González es contradictorio. No hace poco ha pedido la reapertura en los tribunales -los de la justicia de los hombres- del caso del atentado perpetrado por militares contra una parroquia de Punta Arenas durante la dictadura de Pinochet. En este caso particular el obispo exige justicia terrenal, y no se conforma, como pide que se conformen las víctimas de las supuestas violaciones del cura Larraín, con la justicia divina. ¿En qué quedamos?



El «padre obispo» es salesiano, congregación dada a la educación. Uno tendería a pensar que por trabajar con niños tendría una preocupación celosa por sancionar delitos como los denunciados, y por lo tanto estar abierto a investigar y sancionar a los eventuales responsables de violaciones de menores en vez de negarse a la justicia.



González ha dicho, altanero, que a quienes no les guste pueden retirar a sus hijos de los colegios salesianos.

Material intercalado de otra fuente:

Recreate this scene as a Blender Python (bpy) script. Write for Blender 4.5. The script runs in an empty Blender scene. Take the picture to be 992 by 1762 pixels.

Desde ya habría que decir que sí, que se impone retirar a los niños de colegios donde el obispo González ejerza alguna autoridad, porque a lo menos en esos establecimientos no existen garantías de que se ejerza justicia ni de que se enseñe el principio humano -y democrático- más esencial: que todos los seres humanos valen igual, aunque porten sotana.